Lawrence Davidson is West Chester University emeritus professor of history. His academic research focused on the history of American foreign relations with the Middle East. He taught courses in Middle East history, the history of science and modern European intellectual history. He is the author of several books, including Islamic Fundamentalism—An Introduction, America’s Palestine: Popular and Official Perceptions from Balfour to Israeli Statehood, A Concise History of the Middle East, Foreign Policy, Inc.: Privatizing America’s National Interest, and Cultural Genocide. On his blog, To the Point Analyses, he describes his political views as “… a left oriented critique of American society and its behavior in the world.”
Ari Ofengenden is director of the Hebrew program and assistant professor of Hebrew at George Washington University. The author of The Passion for Absence in Abraham Shlonsky and Shlonsky an Introduction to a Hebrew Modernist, he has written numerous articles and book chapters on Hebrew poetry, contemporary Israeli culture, Zionist thinkers, and literary theory, as well as on Jewish literature.
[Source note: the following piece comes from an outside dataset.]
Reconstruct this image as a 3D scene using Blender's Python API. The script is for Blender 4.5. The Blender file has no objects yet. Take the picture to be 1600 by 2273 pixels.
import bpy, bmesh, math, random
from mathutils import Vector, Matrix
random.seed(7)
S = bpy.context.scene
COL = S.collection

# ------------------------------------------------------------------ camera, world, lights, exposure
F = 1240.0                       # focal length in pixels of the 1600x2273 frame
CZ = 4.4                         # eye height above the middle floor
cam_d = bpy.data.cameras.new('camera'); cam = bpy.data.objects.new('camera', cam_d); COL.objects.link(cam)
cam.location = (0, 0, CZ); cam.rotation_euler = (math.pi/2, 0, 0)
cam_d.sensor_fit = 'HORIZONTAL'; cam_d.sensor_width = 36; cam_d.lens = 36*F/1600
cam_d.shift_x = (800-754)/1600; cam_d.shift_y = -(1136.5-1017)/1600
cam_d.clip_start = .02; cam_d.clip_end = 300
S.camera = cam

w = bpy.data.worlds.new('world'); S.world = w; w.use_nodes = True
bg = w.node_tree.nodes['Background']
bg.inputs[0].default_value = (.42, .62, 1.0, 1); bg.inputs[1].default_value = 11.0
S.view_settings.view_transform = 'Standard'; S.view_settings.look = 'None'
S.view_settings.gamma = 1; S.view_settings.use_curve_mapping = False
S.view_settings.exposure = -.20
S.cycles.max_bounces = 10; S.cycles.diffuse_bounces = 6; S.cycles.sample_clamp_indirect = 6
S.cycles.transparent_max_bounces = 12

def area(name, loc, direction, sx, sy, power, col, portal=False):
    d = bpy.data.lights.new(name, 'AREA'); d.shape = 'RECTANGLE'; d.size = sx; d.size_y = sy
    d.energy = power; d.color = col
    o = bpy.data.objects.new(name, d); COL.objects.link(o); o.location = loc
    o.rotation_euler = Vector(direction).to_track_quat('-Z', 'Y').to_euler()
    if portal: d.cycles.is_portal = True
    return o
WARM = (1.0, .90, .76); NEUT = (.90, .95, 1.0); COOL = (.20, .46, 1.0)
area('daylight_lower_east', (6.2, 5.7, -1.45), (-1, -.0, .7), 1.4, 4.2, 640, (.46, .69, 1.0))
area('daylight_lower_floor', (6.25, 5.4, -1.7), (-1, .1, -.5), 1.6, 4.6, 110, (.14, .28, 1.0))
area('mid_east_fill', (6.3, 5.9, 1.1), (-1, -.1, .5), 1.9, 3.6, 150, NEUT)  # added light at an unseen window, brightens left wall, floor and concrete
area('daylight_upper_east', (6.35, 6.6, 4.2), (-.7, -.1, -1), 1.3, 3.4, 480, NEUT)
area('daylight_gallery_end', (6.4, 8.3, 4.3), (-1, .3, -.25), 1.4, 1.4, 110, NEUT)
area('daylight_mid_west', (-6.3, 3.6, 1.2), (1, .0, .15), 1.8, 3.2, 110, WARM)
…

He studied for a master's degree in psychology at Tel Aviv University, then wrote a PhD dissertation on Shlonsky at Haifa University and at Tübingen. From 2010 to 2013, he was visiting assistant professor of Hebrew and comparative literature at Oberlin.
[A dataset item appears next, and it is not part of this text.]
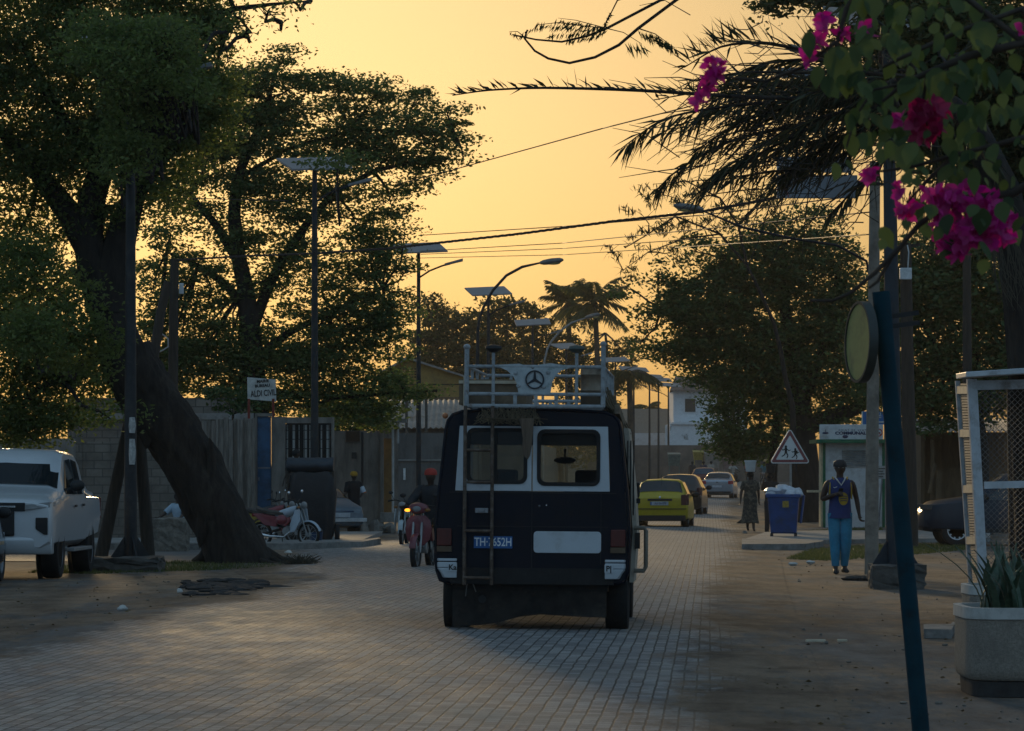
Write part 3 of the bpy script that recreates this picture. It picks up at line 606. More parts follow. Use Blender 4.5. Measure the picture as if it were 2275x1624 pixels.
# ---------------------------------------------------------------- lamp posts, poles, wires
steel = mat('black_steel', (.022,.024,.027), .5, metal=.3, var=.35, scale=3, dirt=(.05,.047,.042), dscale=6)
bluesteel = mat('grey_blue_steel', (.022,.034,.046), .55, metal=.2, var=.3, scale=4, dirt=(.03,.03,.03), dscale=5)
panelm = mat('panel_back', (.30,.29,.29), .35, var=.1); lampgrey = mat('lamp_grey', (.20,.19,.18), .45, metal=.4)
def solar_lamp(px, py, Y, label, flange=False, pr=.075, side=1, tilt=.34, rz=.35, panel=(1.62,1.0), grp='solar street lamps', m=None, bx=None):
    z0 = g(Y); zp = EYE+(HY-py)/F*Y; h = zp-z0; m = m or steel
    t0 = thing('solar_street_lamp', label, 'street lamp', V(W(px,Y), Y, z0), 0, grp)
    mb = MB(); lean = 0 if bx is None else W(bx,Y)-W(px,Y)
    mb.tube([(lean,0,0), (lean*.5,0,h*.5), (0,0,h-.12)], [pr*1.25, pr, pr*.7], 12); mb.build('pole', m, t0, smooth=40)
    mb = MB(); M = Matrix.Rotation(rz,3,'Z') @ Matrix.Rotation(tilt,3,'X') @ Matrix.Rotation(-.06*side,3,'Y')
    w, d = panel[0]/2, panel[1]/2
    b = [V(0,0,h)+M @ V(x,y,-.02) for x, y in ((-w,-d),(w,-d),(w,d),(-w,d))]; tp = [p+M @ V(0,0,.045) for p in b]
    mb.hexa(b, tp); mb.build('solar_panel', panelm, t0)
    mb = MB(); mb.box((0,0,h-.085), (.62,.26,.10), rz=rz); mb.build('battery_box', lampgrey, t0, bevel=.01)
    s = side; mb = MB(); mb.tube([(0,0,h-.95), (.35*s,0,h-.72), (.75*s,0,h-.56), (1.0*s,0,h-.50)], .028, 8); mb.build('lamp_arm', m, t0, smooth=60)
    mb = MB(); mb.hexa([V(.82*s,-.09,h-.56),V(1.4*s,-.11,h-.42),V(1.4*s,.11,h-.42),V(.82*s,.09,h-.56)], [V(.82*s,-.08,h-.49),V(1.4*s,-.09,h-.33),V(1.4*s,.09,h-.33),V(.82*s,.08,h-.49)]); mb.build('lamp_head', lampgrey, t0, bevel=.012)
    if flange:
        mb = MB()
        for a in range(4):
            R_ = Matrix.Rotation(a*math.pi/2+.4,3,'Z'); mb.ext([V(lean,0,0)+R_ @ V(.07,-.008,0), V(lean,0,0)+R_ @ V(.36,-.008,0), V(lean,0,0)+R_ @ V(.36,-.008,.04), V(lean,0,0)+R_ @ V(.10,-.008,.42)], R_ @ V(0,.016,0))
        mb.box((lean,0,.012), (.72,.72,.024)); mb.build('base_flange', m, t0)
    return t0
solar_lamp(699, 364, 92.6, 'solar street lamp standing behind the tarpaulin cart, its pale panel among the leaves', pr=.085, rz=.5)
solar_lamp(930, 551, 119.5, 'solar street lamp just left of the van, clear against the orange sky')
solar_lamp(1085, 647, 146, 'solar street lamp crossed by the tall curved lamp arm above the van')
solar_lamp(1183, 716, 177, 'solar street lamp rising behind the round roof rack emblem', tilt=.3, rz=.1)
solar_lamp(1258, 769, 206, 'solar street lamp with a dark tilted panel below the palms', tilt=.3, rz=.7)
solar_lamp(1367, 799, 232, 'solar street lamp with a flat dark panel just right of the rack', tilt=.28)
for x, y, Y, l in ((1408,820,252,'leftmost of the far row of solar lamps seen right of the van'),(1443,836,268,'thickest pole of the far row of solar lamps right of the van'),(1463,843,279,'far solar lamp third from the left in the row right of the van'),(1485,855,292,'far solar lamp nearest the white house at the end of the street')):
    solar_lamp(x, y, Y, l, tilt=.3, side=-1, rz=.2, panel=(1.9,1.0))
solar_lamp(290, 137, 66, 'black solar lamp post on a rubble plinth beside the white pickup', flange=True, pr=.092, bx=290)
solar_lamp(1972, 95, 54, 'tall lamp post with a flared foot behind the leaning blue sign post', flange=True, pr=.105, m=bluesteel, bx=1989, side=-1)
def plinth(c, d, label, seed, rough_=.03):
    r = random.Random(seed); mb = MB(); bm = bmesh.new(); bmesh.ops.create_cube(bm, size=1); bmesh.ops.subdivide_edges(bm, edges=bm.edges[:], cuts=5, use_grid_fill=True)
    for v in bm.verts:
        v.co = Vector((v.co.x*d[0], v.co.y*d[1], v.co.z*d[2]))+Vector((r.uniform(-1,1), r.uniform(-1,1), r.uniform(-1,1)))*rough_
    me = bpy.data.meshes.new('concrete_plinth'); bm.to_mesh(me); bm.free(); me.materials.append(mat('plinth_concrete', (.10,.092,.082), .92, var=.4, scale=6, bump=.6, bscale=25, dirt=(.04,.036,.032), dscale=3))
    o = bpy.data.objects.new('concrete_plinth', me); COL.objects.link(o); o.location = c; return tag(o, label, 'plinth')
plinth(V(W(287,64.3),64.3,.09), (1.12,1.3,.26), 'long rubble concrete plinth under the lamp post by the pickup', 3)
plinth(V(W(1992,53.6),53.6,.15), (.74,.74,.36), 'square dark concrete plinth under the flared post on the right verge', 4, .022)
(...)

Sarah W. Peck is associate professor and chair of the finance department at Marquette University. Her research interests are in the in the area of ownership structure, leveraged buyouts, board of directors, and other topics in corporate governance. Peck developed and currently teaches “Investment Management, Ethics, and Society,” believed to be the first course of its kind and offered in Marquette’s Applied Investment Management Program, the first undergraduate business program selected as a Program Partner by the CFA Institute. She has written a textbook, Investment Ethics, and ethics cases for the CFA Institute.